THE SUPREME COURT POINTED OUT IN THE CASE OF UNITED STATES V. BARLOW, 132 U.S. 271, THAT IT WOULD INDEED BE A MISCHIEVOUS DOCTRINE IF ACTIONS BY PUBLIC OFFICIALS BASED UPON GUESSES ONLY AND WITHOUT REGARD TO THE TRUE FACTS COULD PRECLUDE THE GOVERNMENT FROM RECOVERING ITS MONEY PAID FOR ITEMS NOT REQUIRED OR EMPLOYED IN PERFORMING THE CONTRACT IN QUESTION. THE COURT ALSO REFERRED TO THE RULE OF LAW THAT WHERE MONEY IS PAID TO ANOTHER UNDER THE INFLUENCE OF A MISTAKE, THAT IS, UPON THE SUPPOSITION THAT A SPECIFIC FACT IS TRUE, AND THE MONEY WOULD NOT HAVE BEEN PAID IF IT HAD BEEN KNOWN TO THE PAYER THAT THE FACT WAS UNTRUE, AN ACTION WILL LIE TO RECOVER IT BACK, AND IT IS AGAINST GOOD CONSCIENCE TO RETAIN IT. CF. KOSTELAC V. UNITED STATES, 247 F.2D 723.

THE GOVERNMENT WAS ENTITLED TO RELY ON THE REPRESENTATION THAT ROYALTY PAYMENTS WERE A PROPER ITEM OF COST OF PRODUCING THE RADIO SETS NOT ONLY BECAUSE IT WAS A MATTER IN WHICH ITT FEDERAL SHOULD HAVE HAD SPECIAL KNOWLEDGE BUT ALSO BECAUSE THE GOVERNMENT COULD NOT HAVE REASONABLE DISCOVERED THE TRUE FACTS DURING THE COURSE OF NEGOTIATIONS IN THE ABSENCE OF SOME INDICATION THAT THE ROYALTY COST FIGURES WERE QUESTIONABLE.

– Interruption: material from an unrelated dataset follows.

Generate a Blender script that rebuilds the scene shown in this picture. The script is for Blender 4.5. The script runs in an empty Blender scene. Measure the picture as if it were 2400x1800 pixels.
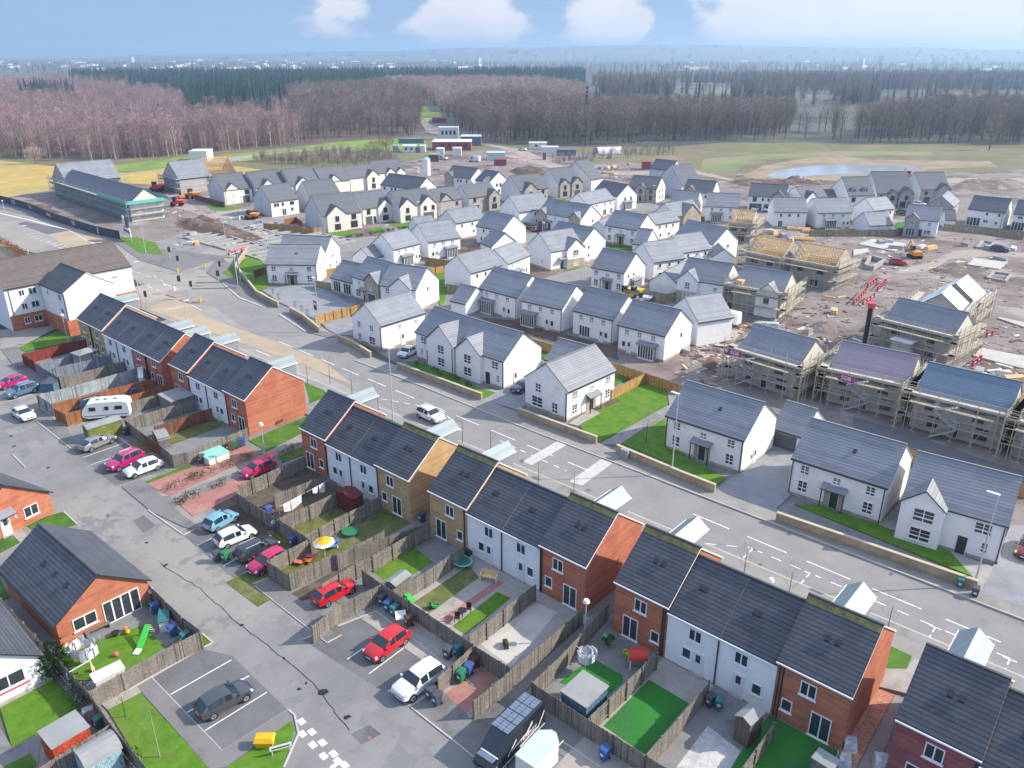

IN CONCLUSION, WE POINT OUT THAT THE REMEDY OF CONTRACT REFORMATION TO CORRECT MUTUAL MISTAKES HAS BEEN APPLIED CONSISTENTLY BY OUR OFFICE AND THE COURTS IN PROPER CASES WITHOUT REGARD TO WHETHER THE CONTRACT BE FIXED PRICE OR OTHERWISE. 20 COMP. GEN. 533; ID. 782; 30 ID. 220; UNITED STATES V. HURWITZ, 174 F. SUPP. 925; EASTERN FREIGHT WAYS, INC. V. UNITED STATES, 257 F.2D 703; HELD V. UNITED STATES, 63 CT. CL. 392; PACIFIC MARITIME ASSOCIATION V. UNITED STATES, 125 CT. CL. 216.